## START

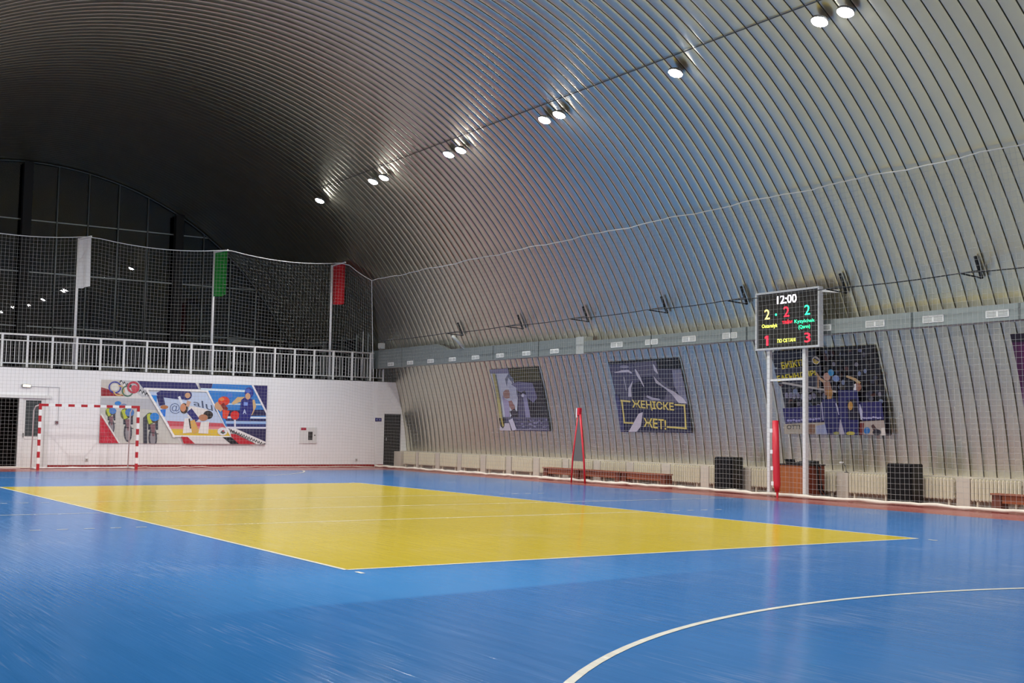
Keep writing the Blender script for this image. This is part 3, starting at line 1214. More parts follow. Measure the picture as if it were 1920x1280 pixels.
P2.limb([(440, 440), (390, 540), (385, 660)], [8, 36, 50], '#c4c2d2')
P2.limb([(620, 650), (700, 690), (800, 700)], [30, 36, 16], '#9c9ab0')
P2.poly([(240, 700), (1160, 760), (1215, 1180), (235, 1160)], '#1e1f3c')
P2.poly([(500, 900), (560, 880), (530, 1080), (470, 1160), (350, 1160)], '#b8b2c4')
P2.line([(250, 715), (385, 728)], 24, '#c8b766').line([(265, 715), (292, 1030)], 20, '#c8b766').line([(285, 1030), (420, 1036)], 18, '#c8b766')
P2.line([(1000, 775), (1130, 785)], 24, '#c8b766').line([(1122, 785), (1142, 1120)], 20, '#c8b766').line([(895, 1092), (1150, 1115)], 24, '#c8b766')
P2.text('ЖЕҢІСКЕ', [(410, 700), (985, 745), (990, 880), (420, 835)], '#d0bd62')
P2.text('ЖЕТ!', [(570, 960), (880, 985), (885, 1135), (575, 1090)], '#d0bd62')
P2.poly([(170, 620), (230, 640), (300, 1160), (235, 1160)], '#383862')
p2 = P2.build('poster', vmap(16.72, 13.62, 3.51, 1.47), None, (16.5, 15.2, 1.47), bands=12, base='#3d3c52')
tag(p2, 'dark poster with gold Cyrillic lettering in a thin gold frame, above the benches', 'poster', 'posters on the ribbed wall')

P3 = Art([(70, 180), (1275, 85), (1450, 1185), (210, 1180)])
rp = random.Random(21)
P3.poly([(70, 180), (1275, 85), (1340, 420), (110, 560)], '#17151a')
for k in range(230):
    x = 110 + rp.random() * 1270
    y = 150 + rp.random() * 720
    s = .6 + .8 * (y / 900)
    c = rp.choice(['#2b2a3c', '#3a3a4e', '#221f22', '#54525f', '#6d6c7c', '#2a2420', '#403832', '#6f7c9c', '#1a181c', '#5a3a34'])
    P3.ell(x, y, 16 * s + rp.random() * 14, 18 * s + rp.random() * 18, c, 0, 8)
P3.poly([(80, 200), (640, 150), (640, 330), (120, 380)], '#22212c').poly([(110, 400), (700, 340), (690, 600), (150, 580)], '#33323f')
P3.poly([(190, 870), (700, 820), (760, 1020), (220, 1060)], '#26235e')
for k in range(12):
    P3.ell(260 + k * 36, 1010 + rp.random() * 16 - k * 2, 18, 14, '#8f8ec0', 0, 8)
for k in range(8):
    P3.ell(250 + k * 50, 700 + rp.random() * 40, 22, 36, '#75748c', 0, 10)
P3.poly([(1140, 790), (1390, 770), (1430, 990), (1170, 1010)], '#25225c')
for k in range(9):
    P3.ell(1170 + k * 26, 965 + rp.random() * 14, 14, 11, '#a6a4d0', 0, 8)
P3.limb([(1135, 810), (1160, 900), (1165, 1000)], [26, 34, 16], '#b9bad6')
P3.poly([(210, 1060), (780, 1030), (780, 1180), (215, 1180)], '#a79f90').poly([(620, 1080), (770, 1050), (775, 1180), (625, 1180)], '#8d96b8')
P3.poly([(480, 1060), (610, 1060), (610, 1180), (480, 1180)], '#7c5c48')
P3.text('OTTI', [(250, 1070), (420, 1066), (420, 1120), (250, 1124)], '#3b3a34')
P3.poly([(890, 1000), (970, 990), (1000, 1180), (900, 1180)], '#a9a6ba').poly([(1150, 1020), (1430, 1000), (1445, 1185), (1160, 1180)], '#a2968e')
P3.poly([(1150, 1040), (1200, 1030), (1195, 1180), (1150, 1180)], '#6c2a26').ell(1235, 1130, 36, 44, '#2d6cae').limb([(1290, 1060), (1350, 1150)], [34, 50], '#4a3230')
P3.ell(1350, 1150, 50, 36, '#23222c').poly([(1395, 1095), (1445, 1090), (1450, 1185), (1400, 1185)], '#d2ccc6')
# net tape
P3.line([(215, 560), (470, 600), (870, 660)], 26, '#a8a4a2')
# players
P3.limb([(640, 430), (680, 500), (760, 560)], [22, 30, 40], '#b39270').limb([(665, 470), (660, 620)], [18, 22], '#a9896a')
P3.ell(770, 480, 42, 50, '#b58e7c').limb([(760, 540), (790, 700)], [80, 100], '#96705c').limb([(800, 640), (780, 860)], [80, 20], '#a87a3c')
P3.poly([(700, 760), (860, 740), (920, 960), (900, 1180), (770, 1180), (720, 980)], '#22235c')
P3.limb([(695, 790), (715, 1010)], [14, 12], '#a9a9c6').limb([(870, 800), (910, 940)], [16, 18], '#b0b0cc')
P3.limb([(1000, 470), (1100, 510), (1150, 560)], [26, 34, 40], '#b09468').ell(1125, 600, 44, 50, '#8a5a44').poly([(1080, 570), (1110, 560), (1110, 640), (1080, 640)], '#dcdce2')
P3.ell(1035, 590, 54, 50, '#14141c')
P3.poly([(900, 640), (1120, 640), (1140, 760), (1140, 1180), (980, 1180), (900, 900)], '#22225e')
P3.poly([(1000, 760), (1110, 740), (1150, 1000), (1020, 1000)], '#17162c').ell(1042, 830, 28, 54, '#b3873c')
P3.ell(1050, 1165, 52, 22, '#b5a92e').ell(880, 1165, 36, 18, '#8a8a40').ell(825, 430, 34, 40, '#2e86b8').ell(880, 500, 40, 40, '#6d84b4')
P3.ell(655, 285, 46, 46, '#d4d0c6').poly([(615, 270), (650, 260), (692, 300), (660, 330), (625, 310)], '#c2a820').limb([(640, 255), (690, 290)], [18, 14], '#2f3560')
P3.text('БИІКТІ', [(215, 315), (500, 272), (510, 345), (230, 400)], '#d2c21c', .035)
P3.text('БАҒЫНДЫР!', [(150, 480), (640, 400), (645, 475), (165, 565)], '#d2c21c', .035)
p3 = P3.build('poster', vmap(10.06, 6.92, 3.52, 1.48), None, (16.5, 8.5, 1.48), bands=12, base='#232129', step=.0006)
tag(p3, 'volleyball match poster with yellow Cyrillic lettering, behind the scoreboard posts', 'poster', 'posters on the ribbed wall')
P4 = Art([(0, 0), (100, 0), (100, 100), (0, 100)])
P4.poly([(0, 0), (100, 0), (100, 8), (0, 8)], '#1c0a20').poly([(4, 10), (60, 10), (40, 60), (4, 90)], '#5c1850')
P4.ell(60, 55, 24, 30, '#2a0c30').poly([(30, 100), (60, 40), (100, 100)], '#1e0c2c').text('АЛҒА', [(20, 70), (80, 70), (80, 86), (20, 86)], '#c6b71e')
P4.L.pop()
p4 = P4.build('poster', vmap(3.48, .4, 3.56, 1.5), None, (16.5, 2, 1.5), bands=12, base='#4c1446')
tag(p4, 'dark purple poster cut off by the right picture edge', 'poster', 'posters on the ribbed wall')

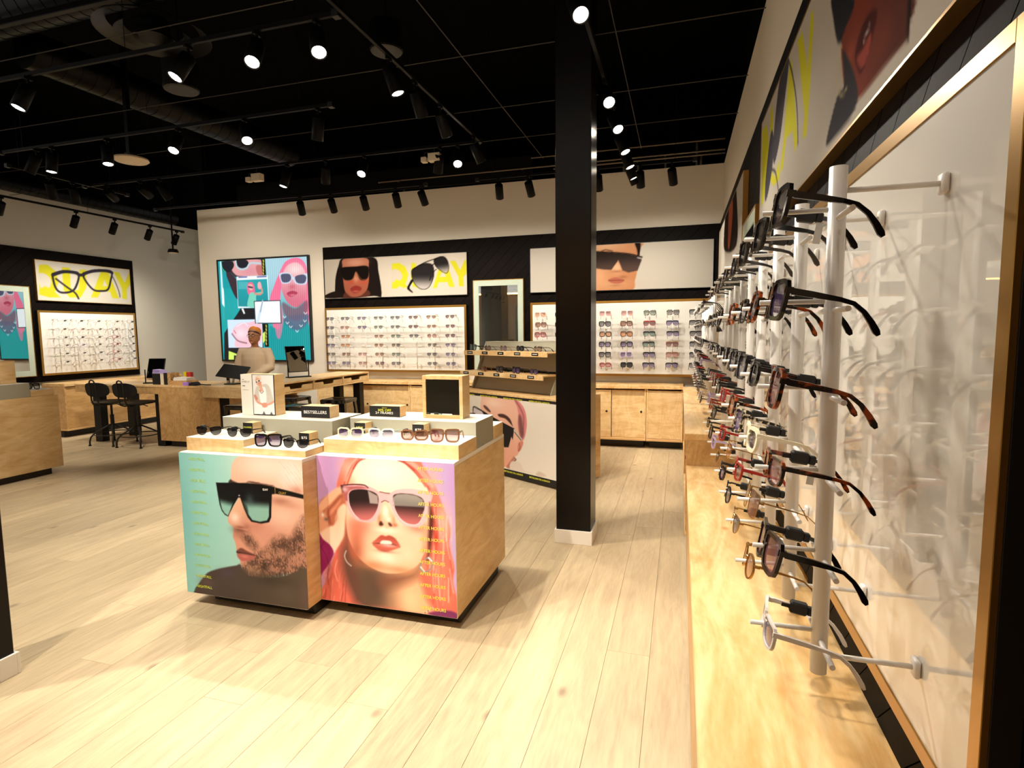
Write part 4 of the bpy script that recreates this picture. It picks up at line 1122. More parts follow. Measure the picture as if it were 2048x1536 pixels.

## END

Transcribe every entry word for word, but omit the pictures.

> Exercise response:
Keep writing the Blender script for this image. This is part 3, starting at line 1214. More parts follow. Measure the picture as if it were 1920x1280 pixels.
P2.limb([(440, 440), (390, 540), (385, 660)], [8, 36, 50], '#c4c2d2')
P2.limb([(620, 650), (700, 690), (800, 700)], [30, 36, 16], '#9c9ab0')
P2.poly([(240, 700), (1160, 760), (1215, 1180), (235, 1160)], '#1e1f3c')
P2.poly([(500, 900), (560, 880), (530, 1080), (470, 1160), (350, 1160)], '#b8b2c4')
P2.line([(250, 715), (385, 728)], 24, '#c8b766').line([(265, 715), (292, 1030)], 20, '#c8b766').line([(285, 1030), (420, 1036)], 18, '#c8b766')
P2.line([(1000, 775), (1130, 785)], 24, '#c8b766').line([(1122, 785), (1142, 1120)], 20, '#c8b766').line([(895, 1092), (1150, 1115)], 24, '#c8b766')
P2.text('ЖЕҢІСКЕ', [(410, 700), (985, 745), (990, 880), (420, 835)], '#d0bd62')
P2.text('ЖЕТ!', [(570, 960), (880, 985), (885, 1135), (575, 1090)], '#d0bd62')
P2.poly([(170, 620), (230, 640), (300, 1160), (235, 1160)], '#383862')
p2 = P2.build('poster', vmap(16.72, 13.62, 3.51, 1.47), None, (16.5, 15.2, 1.47), bands=12, base='#3d3c52')
tag(p2, 'dark poster with gold Cyrillic lettering in a thin gold frame, above the benches', 'poster', 'posters on the ribbed wall')

P3 = Art([(70, 180), (1275, 85), (1450, 1185), (210, 1180)])
rp = random.Random(21)
P3.poly([(70, 180), (1275, 85), (1340, 420), (110, 560)], '#17151a')
for k in range(230):
    x = 110 + rp.random() * 1270
    y = 150 + rp.random() * 720
    s = .6 + .8 * (y / 900)
    c = rp.choice(['#2b2a3c', '#3a3a4e', '#221f22', '#54525f', '#6d6c7c', '#2a2420', '#403832', '#6f7c9c', '#1a181c', '#5a3a34'])
    P3.ell(x, y, 16 * s + rp.random() * 14, 18 * s + rp.random() * 18, c, 0, 8)
P3.poly([(80, 200), (640, 150), (640, 330), (120, 380)], '#22212c').poly([(110, 400), (700, 340), (690, 600), (150, 580)], '#33323f')
P3.poly([(190, 870), (700, 820), (760, 1020), (220, 1060)], '#26235e')
for k in range(12):
    P3.ell(260 + k * 36, 1010 + rp.random() * 16 - k * 2, 18, 14, '#8f8ec0', 0, 8)
for k in range(8):
    P3.ell(250 + k * 50, 700 + rp.random() * 40, 22, 36, '#75748c', 0, 10)
P3.poly([(1140, 790), (1390, 770), (1430, 990), (1170, 1010)], '#25225c')
for k in range(9):
    P3.ell(1170 + k * 26, 965 + rp.random() * 14, 14, 11, '#a6a4d0', 0, 8)
P3.limb([(1135, 810), (1160, 900), (1165, 1000)], [26, 34, 16], '#b9bad6')
P3.poly([(210, 1060), (780, 1030), (780, 1180), (215, 1180)], '#a79f90').poly([(620, 1080), (770, 1050), (775, 1180), (625, 1180)], '#8d96b8')
P3.poly([(480, 1060), (610, 1060), (610, 1180), (480, 1180)], '#7c5c48')
P3.text('OTTI', [(250, 1070), (420, 1066), (420, 1120), (250, 1124)], '#3b3a34')
P3.poly([(890, 1000), (970, 990), (1000, 1180), (900, 1180)], '#a9a6ba').poly([(1150, 1020), (1430, 1000), (1445, 1185), (1160, 1180)], '#a2968e')
P3.poly([(1150, 1040), (1200, 1030), (1195, 1180), (1150, 1180)], '#6c2a26').ell(1235, 1130, 36, 44, '#2d6cae').limb([(1290, 1060), (1350, 1150)], [34, 50], '#4a3230')
P3.ell(1350, 1150, 50, 36, '#23222c').poly([(1395, 1095), (1445, 1090), (1450, 1185), (1400, 1185)], '#d2ccc6')
# net tape
P3.line([(215, 560), (470, 600), (870, 660)], 26, '#a8a4a2')
# players
P3.limb([(640, 430), (680, 500), (760, 560)], [22, 30, 40], '#b39270').limb([(665, 470), (660, 620)], [18, 22], '#a9896a')
P3.ell(770, 480, 42, 50, '#b58e7c').limb([(760, 540), (790, 700)], [80, 100], '#96705c').limb([(800, 640), (780, 860)], [80, 20], '#a87a3c')
P3.poly([(700, 760), (860, 740), (920, 960), (900, 1180), (770, 1180), (720, 980)], '#22235c')
P3.limb([(695, 790), (715, 1010)], [14, 12], '#a9a9c6').limb([(870, 800), (910, 940)], [16, 18], '#b0b0cc')
P3.limb([(1000, 470), (1100, 510), (1150, 560)], [26, 34, 40], '#b09468').ell(1125, 600, 44, 50, '#8a5a44').poly([(1080, 570), (1110, 560), (1110, 640), (1080, 640)], '#dcdce2')
P3.ell(1035, 590, 54, 50, '#14141c')
P3.poly([(900, 640), (1120, 640), (1140, 760), (1140, 1180), (980, 1180), (900, 900)], '#22225e')
P3.poly([(1000, 760), (1110, 740), (1150, 1000), (1020, 1000)], '#17162c').ell(1042, 830, 28, 54, '#b3873c')
P3.ell(1050, 1165, 52, 22, '#b5a92e').ell(880, 1165, 36, 18, '#8a8a40').ell(825, 430, 34, 40, '#2e86b8').ell(880, 500, 40, 40, '#6d84b4')
P3.ell(655, 285, 46, 46, '#d4d0c6').poly([(615, 270), (650, 260), (692, 300), (660, 330), (625, 310)], '#c2a820').limb([(640, 255), (690, 290)], [18, 14], '#2f3560')
P3.text('БИІКТІ', [(215, 315), (500, 272), (510, 345), (230, 400)], '#d2c21c', .035)
P3.text('БАҒЫНДЫР!', [(150, 480), (640, 400), (645, 475), (165, 565)], '#d2c21c', .035)
p3 = P3.build('poster', vmap(10.06, 6.92, 3.52, 1.48), None, (16.5, 8.5, 1.48), bands=12, base='#232129', step=.0006)
tag(p3, 'volleyball match poster with yellow Cyrillic lettering, behind the scoreboard posts', 'poster', 'posters on the ribbed wall')
P4 = Art([(0, 0), (100, 0), (100, 100), (0, 100)])
P4.poly([(0, 0), (100, 0), (100, 8), (0, 8)], '#1c0a20').poly([(4, 10), (60, 10), (40, 60), (4, 90)], '#5c1850')
P4.ell(60, 55, 24, 30, '#2a0c30').poly([(30, 100), (60, 40), (100, 100)], '#1e0c2c').text('АЛҒА', [(20, 70), (80, 70), (80, 86), (20, 86)], '#c6b71e')
P4.L.pop()
p4 = P4.build('poster', vmap(3.48, .4, 3.56, 1.5), None, (16.5, 2, 1.5), bands=12, base='#4c1446')
tag(p4, 'dark purple poster cut off by the right picture edge', 'poster', 'posters on the ribbed wall')

Write part 4 of the bpy script that recreates this picture. It picks up at line 1122. More parts follow. Measure the picture as if it were 2048x1536 pixels.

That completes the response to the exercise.